03.01
It’s no secret these days that newspapers are hurting (well, to be more accurate most newspaper companies are hurting, the newspapers they hold are generally still profitable enterprises) and a lot of people have been wondering what it will be like when the newspapers are all gone.
Well hopefully not like this.
Recently when the Sacramento Bee Newspaper Guild entered into concession negotiations with Bee Management, the local TV stations and “alternative media” jumped all over it and gave us all a glimpse into some ugly dystopian universe where the media eschews accuracy for what, speed? pretty pictures? I’m not sure.
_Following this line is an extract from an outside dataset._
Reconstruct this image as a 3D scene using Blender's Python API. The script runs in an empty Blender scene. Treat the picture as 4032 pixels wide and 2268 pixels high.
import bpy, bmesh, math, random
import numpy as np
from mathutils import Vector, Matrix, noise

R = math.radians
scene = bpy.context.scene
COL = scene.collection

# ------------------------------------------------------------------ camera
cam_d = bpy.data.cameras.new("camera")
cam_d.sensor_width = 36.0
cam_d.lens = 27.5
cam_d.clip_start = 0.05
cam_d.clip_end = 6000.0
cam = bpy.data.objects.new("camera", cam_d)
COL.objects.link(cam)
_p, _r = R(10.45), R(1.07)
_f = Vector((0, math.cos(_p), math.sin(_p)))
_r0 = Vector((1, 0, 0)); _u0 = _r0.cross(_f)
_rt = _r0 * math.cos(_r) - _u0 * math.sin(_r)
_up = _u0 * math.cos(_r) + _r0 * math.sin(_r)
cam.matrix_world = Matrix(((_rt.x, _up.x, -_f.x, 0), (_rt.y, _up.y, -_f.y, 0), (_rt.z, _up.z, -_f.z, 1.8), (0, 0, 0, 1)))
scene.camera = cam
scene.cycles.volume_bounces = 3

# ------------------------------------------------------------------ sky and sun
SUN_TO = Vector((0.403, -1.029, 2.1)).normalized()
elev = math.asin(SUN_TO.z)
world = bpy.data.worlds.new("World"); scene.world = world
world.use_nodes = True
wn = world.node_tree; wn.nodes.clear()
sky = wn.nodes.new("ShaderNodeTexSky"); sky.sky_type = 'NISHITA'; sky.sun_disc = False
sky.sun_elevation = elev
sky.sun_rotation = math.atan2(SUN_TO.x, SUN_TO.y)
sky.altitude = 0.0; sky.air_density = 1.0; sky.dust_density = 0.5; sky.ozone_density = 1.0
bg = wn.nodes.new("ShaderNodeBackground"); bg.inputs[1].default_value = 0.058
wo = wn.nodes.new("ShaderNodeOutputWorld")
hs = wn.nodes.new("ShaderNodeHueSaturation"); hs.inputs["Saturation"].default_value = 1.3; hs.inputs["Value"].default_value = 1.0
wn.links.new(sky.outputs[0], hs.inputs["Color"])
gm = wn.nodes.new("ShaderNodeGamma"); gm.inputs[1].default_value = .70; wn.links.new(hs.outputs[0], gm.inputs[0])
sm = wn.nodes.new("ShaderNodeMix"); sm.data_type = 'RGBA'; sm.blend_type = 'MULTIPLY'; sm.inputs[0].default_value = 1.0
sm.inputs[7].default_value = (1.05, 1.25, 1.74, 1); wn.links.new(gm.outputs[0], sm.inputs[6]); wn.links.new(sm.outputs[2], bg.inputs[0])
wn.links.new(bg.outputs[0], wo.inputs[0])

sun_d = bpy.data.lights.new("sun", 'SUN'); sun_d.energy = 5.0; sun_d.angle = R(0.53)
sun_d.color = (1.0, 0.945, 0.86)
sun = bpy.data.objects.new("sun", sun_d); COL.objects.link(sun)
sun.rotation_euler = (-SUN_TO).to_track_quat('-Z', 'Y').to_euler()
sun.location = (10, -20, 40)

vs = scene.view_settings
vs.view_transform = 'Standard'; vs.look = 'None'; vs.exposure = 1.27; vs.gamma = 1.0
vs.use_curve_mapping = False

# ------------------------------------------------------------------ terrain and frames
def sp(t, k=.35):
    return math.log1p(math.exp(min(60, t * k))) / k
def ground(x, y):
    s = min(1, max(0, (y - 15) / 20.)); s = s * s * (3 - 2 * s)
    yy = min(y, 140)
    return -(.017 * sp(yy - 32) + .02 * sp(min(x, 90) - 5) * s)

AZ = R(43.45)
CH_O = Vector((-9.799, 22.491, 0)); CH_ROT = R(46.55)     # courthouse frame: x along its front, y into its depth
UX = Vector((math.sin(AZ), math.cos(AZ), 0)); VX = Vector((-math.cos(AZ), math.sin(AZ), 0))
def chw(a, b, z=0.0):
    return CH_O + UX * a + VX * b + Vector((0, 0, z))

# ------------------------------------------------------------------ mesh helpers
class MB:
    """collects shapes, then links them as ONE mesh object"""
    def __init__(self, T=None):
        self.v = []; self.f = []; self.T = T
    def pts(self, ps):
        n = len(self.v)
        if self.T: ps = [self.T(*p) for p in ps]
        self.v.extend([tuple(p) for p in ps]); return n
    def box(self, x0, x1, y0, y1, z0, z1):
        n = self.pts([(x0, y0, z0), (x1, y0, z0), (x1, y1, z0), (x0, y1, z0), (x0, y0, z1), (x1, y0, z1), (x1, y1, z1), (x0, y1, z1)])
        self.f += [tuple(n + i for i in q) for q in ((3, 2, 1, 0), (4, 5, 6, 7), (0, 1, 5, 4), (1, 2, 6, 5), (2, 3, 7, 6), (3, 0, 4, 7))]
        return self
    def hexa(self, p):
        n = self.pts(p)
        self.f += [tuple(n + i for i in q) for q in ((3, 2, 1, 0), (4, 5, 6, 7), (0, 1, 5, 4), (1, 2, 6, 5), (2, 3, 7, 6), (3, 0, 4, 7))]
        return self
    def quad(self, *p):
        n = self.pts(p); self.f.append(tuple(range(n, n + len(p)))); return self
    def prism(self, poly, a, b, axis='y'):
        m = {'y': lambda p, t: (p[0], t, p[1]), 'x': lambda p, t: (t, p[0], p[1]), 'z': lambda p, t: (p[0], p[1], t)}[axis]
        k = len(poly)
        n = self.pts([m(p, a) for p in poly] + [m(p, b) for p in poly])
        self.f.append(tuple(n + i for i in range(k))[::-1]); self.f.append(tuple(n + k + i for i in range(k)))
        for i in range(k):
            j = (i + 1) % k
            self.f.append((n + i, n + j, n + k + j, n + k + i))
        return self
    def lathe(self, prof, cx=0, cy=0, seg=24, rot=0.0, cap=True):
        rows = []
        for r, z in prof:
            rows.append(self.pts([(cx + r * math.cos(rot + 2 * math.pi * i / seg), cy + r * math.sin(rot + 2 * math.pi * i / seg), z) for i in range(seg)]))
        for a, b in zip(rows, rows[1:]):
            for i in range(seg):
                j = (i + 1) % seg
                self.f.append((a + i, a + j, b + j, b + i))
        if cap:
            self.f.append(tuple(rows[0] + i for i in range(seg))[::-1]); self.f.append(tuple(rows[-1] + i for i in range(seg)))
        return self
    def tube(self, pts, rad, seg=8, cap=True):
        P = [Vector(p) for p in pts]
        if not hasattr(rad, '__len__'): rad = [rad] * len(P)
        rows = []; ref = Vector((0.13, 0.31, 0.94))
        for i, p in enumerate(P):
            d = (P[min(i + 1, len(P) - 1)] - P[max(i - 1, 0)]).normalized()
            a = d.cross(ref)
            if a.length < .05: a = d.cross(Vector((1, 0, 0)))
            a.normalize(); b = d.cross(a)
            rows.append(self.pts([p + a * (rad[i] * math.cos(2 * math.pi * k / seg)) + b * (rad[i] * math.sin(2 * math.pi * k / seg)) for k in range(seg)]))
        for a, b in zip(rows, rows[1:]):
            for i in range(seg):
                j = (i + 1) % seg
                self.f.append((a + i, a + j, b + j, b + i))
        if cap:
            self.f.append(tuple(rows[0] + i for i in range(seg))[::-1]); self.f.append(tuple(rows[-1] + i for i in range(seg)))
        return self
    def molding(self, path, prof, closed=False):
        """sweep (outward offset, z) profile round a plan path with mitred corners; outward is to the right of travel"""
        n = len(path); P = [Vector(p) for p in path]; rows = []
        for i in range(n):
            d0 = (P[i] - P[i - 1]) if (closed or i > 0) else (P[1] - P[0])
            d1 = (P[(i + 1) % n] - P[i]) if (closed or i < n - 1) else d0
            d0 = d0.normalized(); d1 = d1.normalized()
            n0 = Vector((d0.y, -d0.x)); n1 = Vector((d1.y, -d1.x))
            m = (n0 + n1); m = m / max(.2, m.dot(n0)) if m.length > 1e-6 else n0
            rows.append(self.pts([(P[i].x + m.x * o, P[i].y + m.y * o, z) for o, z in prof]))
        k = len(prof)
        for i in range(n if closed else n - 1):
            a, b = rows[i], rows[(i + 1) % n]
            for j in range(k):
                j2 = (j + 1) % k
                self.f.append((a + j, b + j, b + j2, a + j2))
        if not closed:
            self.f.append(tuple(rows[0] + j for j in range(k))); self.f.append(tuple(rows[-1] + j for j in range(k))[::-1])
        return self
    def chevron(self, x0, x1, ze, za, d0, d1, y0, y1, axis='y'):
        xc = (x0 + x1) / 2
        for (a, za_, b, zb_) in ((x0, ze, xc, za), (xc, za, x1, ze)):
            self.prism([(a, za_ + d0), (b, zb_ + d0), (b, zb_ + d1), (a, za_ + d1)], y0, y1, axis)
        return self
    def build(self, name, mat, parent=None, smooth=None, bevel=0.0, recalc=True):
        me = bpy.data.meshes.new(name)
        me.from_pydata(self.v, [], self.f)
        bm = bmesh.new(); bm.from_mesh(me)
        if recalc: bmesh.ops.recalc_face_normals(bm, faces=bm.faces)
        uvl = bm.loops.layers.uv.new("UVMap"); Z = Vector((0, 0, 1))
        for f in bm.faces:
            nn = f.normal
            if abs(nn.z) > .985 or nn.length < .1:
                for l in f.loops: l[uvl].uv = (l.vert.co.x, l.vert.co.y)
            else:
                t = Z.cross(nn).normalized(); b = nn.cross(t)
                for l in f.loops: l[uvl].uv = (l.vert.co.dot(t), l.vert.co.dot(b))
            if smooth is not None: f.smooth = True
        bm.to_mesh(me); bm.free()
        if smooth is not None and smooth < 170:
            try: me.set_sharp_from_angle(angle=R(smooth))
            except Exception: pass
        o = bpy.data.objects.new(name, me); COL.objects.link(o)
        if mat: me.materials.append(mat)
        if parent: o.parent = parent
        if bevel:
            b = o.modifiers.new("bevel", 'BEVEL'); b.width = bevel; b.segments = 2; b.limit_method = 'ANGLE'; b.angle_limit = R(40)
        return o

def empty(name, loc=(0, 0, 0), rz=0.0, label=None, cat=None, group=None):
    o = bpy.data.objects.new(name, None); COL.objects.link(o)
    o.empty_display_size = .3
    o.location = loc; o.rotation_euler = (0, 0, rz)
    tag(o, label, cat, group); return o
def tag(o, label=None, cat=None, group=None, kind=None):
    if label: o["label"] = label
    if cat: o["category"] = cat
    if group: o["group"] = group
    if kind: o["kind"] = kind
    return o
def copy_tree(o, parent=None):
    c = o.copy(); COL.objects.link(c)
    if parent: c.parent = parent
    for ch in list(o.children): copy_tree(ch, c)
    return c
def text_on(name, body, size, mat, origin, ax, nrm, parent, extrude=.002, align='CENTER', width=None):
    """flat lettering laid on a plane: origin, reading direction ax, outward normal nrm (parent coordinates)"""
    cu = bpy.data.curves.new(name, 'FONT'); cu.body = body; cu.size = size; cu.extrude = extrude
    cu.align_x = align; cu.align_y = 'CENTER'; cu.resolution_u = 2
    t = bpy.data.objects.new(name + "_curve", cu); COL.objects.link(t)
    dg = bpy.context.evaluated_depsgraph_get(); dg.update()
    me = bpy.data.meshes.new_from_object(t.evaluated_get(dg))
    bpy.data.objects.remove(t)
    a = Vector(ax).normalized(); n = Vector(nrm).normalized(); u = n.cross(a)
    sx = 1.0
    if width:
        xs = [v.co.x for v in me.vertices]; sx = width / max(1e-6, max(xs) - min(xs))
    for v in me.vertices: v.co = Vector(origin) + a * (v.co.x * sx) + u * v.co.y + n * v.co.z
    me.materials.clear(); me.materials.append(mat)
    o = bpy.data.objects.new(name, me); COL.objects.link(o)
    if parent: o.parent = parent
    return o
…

First up was local TV station KXTV News10 with their atrocious handling of the whole story. From their end-of-the-world headline, Sacramento Bee Fights for Survival to their cartoonish editing online:
Advertising assistance Cindi Taylor has worked for the paper for ten years. “It’s pretty grim. It’s hard to watch people lose accounts,” Bee advertising assistance Cindi Taylor, who has worked at the Bee for 10 years.
They got so much wrong in their stories that it was laughable especially when a simple look at the Newspaper Guild blog provided far more information and contradicted a lot of what was being reported on TV.
But the negotiation teams weren’t laughing. The garbage stories (one media outlet at one point suggested the Bee was going to lay off over 500 people in the mistaken belief that the California WARN act was triggered at 500 people and not 50) were causing serious problems with advertisers who suddenly believed the Bee was right on the heels of the Rocky Mountain News which published its last edition last week when clearly it is not.
If TV outlets and other news sources can’t even get a media story right, how can they be expected to get anything else right? Yes the Bee gets things wrong on occasion and of course people think the Bee is as incompetent as the next media outlet, but I know these guys — the reporters and editors — and they really take this stuff seriously. They at least try.
If they don’t, who will?











When corporate announced furloughs earlier this year, our only “competitor” the local TV station here did a “story” (i.e. read the story we posted on our site and condensed it to a soundbite). But when she read it, the anchor said the wrong first name of the publisher, making them look pretty dumb. We cracked up at that in the newsroom. It was a highlight amid the otherwise grim news.